“Hands-up”…chanted and displayed…has become the major form of protest in Ferguson.
The hands-up — a sign of surrender and submission black men and boys here say they learn early on when dealing with police — has been transformed into a different kind of weapon.
Wesley Lowerly includes his tweeted photos and videos in his Washington Post article on protesting near Ferguson:
At one point, the racially diverse group of protesters sat down in a straight line with their hands above their heads chanting, “Hands up, don’t shoot!”
"Hands up, don't shoot." A chant I believe to be unique to #michaelbrown protests. #ferguson https://t.co/swVybE3yfP
— Wesley Lowery (@WesleyLowery) August 12, 2014
Pearce’s article also considers the different ways hands up is seen and used in protest:
Just as “Ferguson” has transformed into instantly recognizable shorthand signifying the latest juncture in an unsettled national conversation over race and policing, the “hands up, don’t shoot” chant has joined a long line of activist slogans that crystallize the heart of a community’s moral outrage: Hell no, we won’t go. No justice, no peace….

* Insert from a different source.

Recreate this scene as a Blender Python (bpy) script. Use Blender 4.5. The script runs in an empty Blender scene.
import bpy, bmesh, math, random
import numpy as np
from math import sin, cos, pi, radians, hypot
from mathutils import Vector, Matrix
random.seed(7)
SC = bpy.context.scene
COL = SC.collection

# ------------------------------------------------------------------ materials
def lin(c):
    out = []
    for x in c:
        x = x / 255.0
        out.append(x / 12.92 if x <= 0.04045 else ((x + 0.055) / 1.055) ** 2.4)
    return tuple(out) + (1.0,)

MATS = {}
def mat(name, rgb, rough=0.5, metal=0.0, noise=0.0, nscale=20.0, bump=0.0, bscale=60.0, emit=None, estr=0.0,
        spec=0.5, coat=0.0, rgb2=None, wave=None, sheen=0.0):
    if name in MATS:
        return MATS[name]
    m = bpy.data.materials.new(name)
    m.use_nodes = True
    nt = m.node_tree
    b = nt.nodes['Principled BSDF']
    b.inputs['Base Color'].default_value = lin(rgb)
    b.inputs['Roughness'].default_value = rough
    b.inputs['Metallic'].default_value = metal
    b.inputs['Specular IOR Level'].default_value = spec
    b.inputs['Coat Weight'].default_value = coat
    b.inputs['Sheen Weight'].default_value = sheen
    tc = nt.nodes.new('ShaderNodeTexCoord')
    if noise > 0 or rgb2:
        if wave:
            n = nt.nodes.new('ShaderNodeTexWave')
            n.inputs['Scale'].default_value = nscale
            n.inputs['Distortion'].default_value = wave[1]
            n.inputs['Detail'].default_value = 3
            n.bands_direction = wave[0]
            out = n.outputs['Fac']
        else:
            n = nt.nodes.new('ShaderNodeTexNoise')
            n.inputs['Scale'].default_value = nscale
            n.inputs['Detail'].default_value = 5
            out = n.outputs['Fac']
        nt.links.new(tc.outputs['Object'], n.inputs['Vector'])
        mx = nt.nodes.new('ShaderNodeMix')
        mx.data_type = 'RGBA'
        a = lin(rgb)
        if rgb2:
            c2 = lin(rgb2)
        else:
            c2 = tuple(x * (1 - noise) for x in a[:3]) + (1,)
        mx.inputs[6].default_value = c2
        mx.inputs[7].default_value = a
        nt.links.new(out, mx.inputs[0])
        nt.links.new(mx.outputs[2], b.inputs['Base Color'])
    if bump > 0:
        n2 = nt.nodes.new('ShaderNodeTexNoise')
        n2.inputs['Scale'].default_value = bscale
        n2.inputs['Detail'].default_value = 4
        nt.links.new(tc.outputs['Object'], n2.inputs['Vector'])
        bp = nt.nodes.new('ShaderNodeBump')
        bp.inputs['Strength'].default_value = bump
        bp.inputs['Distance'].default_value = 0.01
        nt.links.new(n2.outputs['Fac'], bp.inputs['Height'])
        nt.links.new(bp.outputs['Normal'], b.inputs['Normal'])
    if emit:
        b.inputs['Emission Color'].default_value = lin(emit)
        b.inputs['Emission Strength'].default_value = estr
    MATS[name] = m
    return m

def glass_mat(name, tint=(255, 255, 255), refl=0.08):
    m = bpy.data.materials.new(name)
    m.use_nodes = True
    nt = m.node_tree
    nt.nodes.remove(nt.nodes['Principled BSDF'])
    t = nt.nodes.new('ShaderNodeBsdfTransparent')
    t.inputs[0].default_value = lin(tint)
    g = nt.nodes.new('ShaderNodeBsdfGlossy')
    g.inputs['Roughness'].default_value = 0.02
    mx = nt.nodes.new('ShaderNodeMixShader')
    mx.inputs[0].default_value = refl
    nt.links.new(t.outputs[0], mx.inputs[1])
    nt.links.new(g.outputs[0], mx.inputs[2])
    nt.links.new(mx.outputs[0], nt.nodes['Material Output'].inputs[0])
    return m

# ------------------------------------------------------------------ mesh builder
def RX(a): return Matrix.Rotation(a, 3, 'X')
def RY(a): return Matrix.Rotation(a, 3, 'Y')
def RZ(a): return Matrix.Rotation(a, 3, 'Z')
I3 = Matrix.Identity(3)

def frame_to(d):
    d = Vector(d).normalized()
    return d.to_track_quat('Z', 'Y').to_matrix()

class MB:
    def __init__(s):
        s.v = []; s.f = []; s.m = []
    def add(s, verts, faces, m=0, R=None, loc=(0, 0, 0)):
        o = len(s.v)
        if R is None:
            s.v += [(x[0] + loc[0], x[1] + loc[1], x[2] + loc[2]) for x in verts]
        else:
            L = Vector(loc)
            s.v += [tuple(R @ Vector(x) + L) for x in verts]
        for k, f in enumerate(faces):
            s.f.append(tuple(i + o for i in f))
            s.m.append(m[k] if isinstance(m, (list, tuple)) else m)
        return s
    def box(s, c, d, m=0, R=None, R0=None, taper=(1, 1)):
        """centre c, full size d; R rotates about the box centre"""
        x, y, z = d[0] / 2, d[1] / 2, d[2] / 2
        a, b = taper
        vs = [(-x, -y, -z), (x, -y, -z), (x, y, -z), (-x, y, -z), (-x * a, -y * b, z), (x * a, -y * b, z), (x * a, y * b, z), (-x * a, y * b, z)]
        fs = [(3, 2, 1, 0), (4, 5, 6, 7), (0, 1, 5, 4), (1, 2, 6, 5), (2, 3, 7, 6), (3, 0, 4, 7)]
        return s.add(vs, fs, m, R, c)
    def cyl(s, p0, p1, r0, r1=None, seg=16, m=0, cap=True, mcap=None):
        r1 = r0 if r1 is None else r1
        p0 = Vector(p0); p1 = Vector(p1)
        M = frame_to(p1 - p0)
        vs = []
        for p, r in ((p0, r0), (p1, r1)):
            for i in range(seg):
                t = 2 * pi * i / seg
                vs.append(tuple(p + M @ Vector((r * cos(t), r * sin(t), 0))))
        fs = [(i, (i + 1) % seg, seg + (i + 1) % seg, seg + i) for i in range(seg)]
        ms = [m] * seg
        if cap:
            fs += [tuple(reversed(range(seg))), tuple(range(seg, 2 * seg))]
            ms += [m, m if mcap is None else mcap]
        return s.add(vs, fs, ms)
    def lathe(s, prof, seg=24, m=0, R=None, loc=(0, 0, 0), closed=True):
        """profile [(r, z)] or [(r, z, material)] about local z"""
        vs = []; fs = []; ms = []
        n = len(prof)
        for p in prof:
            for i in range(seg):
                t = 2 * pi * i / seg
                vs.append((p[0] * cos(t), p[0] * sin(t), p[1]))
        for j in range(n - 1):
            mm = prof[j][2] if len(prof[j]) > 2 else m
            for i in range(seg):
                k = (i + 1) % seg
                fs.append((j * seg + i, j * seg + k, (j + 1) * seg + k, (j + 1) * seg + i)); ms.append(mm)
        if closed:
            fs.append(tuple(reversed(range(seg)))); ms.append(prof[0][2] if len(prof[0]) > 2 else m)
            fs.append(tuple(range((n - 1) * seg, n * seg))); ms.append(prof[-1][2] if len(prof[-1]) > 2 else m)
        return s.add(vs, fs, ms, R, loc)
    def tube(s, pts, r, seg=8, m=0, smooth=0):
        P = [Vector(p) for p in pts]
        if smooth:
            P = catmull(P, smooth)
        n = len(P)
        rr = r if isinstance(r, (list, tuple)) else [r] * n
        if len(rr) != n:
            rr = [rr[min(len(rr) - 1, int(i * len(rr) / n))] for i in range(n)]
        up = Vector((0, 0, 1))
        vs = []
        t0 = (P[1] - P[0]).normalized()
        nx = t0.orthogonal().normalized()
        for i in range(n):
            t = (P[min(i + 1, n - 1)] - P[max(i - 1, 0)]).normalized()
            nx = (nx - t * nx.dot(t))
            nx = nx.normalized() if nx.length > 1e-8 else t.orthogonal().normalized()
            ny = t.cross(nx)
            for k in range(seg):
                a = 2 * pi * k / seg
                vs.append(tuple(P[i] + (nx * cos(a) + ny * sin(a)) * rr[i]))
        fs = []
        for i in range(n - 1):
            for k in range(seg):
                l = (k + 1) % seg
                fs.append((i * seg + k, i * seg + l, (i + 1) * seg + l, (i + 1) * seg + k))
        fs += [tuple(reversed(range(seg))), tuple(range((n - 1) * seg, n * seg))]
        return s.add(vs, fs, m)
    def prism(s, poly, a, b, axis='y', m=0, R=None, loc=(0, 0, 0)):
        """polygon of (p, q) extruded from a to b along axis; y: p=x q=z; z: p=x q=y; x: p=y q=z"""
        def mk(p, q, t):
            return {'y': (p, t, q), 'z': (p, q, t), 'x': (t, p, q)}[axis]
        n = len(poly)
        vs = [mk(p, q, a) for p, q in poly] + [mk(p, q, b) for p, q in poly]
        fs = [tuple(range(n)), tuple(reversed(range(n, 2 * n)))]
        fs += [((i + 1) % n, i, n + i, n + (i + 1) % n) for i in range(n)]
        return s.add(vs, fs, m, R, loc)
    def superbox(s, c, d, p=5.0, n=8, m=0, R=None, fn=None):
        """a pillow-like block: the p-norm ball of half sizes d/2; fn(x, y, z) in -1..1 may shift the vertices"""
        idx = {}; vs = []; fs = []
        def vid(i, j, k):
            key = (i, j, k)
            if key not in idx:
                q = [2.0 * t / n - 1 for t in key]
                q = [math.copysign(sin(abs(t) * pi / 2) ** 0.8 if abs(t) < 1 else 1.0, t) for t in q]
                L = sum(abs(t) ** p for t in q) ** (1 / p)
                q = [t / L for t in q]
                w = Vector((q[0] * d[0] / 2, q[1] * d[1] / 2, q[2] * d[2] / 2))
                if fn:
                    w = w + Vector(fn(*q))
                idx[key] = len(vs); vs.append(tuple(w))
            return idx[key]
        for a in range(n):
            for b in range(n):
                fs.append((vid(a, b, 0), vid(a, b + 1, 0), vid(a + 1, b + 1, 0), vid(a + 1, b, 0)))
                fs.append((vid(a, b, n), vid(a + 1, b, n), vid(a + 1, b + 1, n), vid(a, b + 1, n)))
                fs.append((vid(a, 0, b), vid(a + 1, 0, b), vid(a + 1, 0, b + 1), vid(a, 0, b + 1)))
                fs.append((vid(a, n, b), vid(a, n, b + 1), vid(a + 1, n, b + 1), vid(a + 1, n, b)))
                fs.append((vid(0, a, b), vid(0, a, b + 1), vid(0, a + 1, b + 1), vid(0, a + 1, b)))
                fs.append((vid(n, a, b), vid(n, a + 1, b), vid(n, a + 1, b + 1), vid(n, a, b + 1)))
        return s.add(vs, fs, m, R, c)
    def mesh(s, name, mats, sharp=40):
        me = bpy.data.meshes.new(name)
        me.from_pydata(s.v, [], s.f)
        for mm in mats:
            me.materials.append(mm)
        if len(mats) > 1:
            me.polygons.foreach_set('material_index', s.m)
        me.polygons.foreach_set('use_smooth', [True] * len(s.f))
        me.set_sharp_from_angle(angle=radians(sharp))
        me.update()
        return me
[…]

The black teens and twentysomethings who took to the streets in Ferguson on Monday night did the same, lifting their hands to the glaring lights of a police chopper and the line of police vehicles — with officers in front — trying to keep them at bay.
But they also used the hands-up sign as a tool for provocation, drifting toward the police with their arms up, as if daring for a response. They mixed the hands-up chant with a taunting, obscene anti-police chant. The police eventually drove the group away with tear gas.
In Clayton the following morning, the hands-up protest was deployed again to confront police officers, but with more peaceful intentions. For several black men who looked on as a line of demonstrators held up their hands, some while on their knees, the symbol had powerful and even painful personal resonance.